Workflow automation in due diligence

INTEGRITY BEAT - Henry J. Schumacher - The Freeman

Most business executives now understand the need for due diligence; they just want to get the chore done as quickly as possible.

Shrewd compliance officers should say that’s precisely the point.

The key to successful due diligence today is, more than anything else, efficiency: the streamlining and automating of the steps involved in due diligence, so a company can perform those tasks at scale. Modern compliance risks are simply too great for companies to master due diligence any other way.

Yes, we always say that employees in operating units should “own the risk” and perform due diligence on the third parties they work with. In the real world, however, due diligence can be painstaking and error-prone. Employees need help to do the work.

The compliance officer’s job is to provide that help — which means figuring out which parts of due diligence can be automated.

Conceptually, you want to automate as much data collection and documentation as possible. Those are the “boring” parts of due diligence that employees in the operating units don’t want to do. For example:

* Screening third parties for key employees who pose corruption risks;

* Identifying the ultimate beneficial owners of a third party;

* Searching for adverse media reports;

* Documenting office locations and contact information for a third party.

The more a compliance program can automate that work, the more you save employees’ time for more productive due diligence purposes.

Those more productive purposes are analysis and mitigation of third party risks. That’s where an employee in the operating unit becomes invaluable to an effective due diligence program.

For example, a company could automate the screening of third parties against lists of Politically Exposed Persons or Specially Designated Nationals. Employees will welcome that, since they don’t want to spend time hounding third parties with questionnaires or researching those third parties on Google. (You don’t want them entering those answers into a database or spreadsheet by hand, either.)

Inevitably, however, some potentially lucrative third party will have an executive on a watch list. What happens then?

That’s a judgment call each company must make for itself. The company might decide the third party is too risky, and cease doing business with it. Or the company might impose more rigorous due diligence procedures and controls: perhaps more detailed audits, or an in-person conversation with the third party’s leadership.

The point is that judgment must be exercised. The more your due diligence program can automate the routine chores of data collection to save an employee’s time and focus for those specific, judgment-intensive tasks, the better.

Exercise of judgment is the part of due diligence that can’t be automated. It can only be supported, by providing a supply of data for employees — the compliance officer and operations executives, working together — to analyze.

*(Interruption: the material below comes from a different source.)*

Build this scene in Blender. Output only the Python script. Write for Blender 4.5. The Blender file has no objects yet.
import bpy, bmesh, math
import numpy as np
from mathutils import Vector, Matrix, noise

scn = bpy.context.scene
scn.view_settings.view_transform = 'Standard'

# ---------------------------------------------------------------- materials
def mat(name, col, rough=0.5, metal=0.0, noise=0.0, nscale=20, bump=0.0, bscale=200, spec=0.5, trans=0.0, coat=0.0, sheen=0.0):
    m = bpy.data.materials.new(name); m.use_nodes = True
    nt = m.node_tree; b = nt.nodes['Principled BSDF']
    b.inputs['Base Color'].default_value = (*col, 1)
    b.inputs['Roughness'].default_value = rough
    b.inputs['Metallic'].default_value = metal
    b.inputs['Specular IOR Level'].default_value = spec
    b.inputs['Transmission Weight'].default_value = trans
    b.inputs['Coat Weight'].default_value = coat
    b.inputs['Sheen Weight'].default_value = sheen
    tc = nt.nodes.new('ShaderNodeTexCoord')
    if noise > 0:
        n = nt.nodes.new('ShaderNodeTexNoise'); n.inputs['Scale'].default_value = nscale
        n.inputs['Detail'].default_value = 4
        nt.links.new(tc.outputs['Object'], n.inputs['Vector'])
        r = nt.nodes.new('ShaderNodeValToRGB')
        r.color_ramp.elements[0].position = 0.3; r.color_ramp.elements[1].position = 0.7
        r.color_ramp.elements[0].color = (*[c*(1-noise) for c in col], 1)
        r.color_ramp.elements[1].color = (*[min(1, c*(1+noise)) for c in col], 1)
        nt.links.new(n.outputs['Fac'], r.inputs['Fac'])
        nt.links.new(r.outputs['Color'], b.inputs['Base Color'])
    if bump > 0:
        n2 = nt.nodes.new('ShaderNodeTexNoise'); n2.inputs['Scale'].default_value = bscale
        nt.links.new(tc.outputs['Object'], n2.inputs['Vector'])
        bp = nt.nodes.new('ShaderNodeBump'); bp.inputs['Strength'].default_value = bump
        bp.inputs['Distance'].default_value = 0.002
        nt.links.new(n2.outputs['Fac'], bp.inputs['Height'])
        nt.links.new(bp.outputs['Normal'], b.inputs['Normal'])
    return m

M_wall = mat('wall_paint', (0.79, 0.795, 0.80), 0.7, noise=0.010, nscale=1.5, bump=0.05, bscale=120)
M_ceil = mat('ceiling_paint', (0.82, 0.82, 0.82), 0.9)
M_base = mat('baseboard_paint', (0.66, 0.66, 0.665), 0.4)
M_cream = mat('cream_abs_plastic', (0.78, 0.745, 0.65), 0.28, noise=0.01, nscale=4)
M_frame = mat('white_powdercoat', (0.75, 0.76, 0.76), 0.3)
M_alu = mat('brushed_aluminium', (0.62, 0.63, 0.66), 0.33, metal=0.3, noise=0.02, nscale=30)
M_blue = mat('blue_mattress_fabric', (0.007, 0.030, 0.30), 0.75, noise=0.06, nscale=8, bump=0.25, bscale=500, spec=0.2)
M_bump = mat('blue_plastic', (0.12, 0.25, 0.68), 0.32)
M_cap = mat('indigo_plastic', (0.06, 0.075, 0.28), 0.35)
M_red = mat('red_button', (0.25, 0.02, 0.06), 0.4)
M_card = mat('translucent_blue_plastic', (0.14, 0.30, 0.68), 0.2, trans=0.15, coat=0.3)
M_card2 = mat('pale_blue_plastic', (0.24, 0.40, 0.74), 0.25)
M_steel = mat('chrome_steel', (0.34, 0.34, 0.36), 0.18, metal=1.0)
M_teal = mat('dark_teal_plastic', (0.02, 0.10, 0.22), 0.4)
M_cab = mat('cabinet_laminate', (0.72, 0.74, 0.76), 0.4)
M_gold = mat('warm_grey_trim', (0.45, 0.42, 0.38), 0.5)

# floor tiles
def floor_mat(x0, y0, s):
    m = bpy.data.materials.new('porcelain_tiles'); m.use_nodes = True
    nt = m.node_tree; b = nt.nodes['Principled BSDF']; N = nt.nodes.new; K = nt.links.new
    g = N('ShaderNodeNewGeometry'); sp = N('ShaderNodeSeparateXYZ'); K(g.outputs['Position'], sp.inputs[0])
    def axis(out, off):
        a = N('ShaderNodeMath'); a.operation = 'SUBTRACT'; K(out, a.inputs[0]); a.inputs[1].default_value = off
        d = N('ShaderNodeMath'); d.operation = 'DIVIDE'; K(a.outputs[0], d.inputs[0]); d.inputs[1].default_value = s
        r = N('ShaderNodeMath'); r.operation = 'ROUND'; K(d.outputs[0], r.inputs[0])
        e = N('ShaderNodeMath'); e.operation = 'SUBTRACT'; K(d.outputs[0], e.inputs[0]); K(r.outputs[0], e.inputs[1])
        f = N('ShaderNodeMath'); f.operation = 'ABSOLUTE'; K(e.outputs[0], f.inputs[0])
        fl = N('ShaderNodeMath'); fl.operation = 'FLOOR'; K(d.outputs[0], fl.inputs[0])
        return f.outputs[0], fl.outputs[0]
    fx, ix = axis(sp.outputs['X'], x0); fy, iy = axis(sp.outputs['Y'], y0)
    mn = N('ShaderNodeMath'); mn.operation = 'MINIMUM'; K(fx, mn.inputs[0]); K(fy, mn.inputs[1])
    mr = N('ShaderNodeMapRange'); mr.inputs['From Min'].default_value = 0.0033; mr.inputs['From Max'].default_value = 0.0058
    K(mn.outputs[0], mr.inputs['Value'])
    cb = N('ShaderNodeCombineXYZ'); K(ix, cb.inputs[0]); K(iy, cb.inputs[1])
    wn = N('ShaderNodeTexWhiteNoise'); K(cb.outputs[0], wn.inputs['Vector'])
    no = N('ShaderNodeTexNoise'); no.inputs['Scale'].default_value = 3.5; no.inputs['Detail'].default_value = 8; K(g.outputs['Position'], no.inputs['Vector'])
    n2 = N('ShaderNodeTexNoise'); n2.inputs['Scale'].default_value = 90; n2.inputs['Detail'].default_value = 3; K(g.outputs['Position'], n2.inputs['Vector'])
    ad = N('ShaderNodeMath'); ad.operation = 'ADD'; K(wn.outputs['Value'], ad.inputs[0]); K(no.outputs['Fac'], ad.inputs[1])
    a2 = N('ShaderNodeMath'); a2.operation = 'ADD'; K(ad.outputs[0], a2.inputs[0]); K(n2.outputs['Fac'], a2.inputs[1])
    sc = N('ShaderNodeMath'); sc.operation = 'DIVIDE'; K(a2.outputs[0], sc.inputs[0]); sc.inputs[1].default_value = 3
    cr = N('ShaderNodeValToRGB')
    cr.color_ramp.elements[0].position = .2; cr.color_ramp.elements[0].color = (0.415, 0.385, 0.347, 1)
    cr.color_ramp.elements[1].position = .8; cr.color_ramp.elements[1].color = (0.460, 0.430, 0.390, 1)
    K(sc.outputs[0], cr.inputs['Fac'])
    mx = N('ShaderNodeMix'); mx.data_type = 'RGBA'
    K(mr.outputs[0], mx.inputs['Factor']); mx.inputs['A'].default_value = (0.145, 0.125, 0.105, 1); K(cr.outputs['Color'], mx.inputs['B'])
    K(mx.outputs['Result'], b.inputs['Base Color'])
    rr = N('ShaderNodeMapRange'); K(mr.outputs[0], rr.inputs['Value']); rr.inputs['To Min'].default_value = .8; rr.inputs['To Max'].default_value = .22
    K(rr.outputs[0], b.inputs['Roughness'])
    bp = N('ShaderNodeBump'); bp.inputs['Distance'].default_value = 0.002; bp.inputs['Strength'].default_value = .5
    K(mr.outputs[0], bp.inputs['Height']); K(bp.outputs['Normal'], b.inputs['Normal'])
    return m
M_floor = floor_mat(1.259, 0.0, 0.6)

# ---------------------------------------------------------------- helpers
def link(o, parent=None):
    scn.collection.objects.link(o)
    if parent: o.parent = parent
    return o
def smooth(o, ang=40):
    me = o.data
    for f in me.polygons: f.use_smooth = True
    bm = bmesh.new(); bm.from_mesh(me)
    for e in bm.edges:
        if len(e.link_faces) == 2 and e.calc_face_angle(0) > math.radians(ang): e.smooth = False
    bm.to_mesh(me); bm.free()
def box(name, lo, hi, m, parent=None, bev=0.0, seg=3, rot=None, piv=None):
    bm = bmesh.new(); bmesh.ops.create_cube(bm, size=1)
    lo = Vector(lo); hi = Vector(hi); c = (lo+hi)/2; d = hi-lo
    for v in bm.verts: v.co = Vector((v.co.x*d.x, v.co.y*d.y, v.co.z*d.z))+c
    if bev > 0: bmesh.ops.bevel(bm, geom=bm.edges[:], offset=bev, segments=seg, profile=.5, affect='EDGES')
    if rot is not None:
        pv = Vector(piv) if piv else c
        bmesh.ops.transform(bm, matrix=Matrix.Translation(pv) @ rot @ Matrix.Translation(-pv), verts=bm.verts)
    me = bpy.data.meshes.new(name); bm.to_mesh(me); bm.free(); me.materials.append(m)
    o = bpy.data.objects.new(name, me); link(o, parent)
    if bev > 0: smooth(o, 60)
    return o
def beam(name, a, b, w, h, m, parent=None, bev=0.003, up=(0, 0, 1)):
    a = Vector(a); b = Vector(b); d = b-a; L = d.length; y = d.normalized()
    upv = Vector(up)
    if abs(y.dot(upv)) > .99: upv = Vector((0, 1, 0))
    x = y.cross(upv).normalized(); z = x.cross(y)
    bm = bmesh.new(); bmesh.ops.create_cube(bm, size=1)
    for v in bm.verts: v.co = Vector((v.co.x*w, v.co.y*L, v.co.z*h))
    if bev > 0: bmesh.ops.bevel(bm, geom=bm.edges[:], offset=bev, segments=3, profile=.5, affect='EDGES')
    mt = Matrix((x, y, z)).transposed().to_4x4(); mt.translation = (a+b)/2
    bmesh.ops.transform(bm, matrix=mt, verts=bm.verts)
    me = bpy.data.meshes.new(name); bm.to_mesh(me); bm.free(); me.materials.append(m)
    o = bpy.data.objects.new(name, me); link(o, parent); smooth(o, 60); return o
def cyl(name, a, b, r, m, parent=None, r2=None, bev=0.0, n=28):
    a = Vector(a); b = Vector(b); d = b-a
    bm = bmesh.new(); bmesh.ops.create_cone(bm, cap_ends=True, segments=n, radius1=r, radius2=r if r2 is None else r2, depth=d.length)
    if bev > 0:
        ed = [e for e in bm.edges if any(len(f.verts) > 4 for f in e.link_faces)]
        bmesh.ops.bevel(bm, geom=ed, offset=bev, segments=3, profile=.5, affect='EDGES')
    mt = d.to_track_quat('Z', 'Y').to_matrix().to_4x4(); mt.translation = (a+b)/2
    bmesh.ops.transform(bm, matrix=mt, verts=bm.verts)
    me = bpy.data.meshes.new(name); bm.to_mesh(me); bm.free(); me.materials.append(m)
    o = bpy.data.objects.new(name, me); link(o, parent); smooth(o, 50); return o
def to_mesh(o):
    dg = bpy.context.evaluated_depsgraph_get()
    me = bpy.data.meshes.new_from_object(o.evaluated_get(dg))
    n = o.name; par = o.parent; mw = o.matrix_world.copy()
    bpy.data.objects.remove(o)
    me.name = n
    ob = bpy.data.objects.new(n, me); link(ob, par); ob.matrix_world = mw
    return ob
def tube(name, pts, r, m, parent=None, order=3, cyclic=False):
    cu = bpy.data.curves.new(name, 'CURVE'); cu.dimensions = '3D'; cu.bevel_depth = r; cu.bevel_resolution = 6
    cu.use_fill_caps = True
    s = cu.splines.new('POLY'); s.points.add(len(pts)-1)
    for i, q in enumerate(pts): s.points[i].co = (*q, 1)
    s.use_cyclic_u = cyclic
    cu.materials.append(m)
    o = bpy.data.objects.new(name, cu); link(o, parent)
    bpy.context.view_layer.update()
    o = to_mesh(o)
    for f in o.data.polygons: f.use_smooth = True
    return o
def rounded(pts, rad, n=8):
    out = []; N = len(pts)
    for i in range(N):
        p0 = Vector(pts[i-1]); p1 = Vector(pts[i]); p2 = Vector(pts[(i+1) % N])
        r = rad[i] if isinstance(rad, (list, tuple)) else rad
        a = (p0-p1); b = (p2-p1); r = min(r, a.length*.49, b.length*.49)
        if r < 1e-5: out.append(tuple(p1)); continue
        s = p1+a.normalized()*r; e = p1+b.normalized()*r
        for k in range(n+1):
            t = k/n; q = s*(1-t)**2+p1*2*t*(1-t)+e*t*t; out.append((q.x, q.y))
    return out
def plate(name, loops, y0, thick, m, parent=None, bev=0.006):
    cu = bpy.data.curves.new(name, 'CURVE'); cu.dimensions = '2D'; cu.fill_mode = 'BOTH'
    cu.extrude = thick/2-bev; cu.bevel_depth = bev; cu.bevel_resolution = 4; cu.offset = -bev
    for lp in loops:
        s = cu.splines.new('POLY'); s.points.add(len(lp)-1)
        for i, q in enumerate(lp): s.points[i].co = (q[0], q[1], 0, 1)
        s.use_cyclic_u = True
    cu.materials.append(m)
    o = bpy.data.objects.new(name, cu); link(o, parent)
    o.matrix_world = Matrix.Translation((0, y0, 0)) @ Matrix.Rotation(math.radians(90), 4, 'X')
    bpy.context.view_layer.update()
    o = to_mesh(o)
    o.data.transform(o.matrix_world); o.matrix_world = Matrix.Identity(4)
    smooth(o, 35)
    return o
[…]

This approach helps compliance officers in two practical ways. First, you win more enthusiasm from operations executives to help with due diligence, because the issues are more challenging and less tedious. Second, regulators want to see due diligence programs that are risk-based, where procedures and controls are tailored to each third party based on its specific risks.

How do you implement that automation? The answer will vary with every company and its unique business processes. What the automation of due diligence should accomplish, however — that’s easier to discern.

Automate the menial tasks of collecting and verifying data. Feed them into a system that allows employees (compliance and operations alike) to spend more time analyzing the data and mitigating risks to appropriate levels. The result: better judgment about third parties, exercised more quickly and more precisely.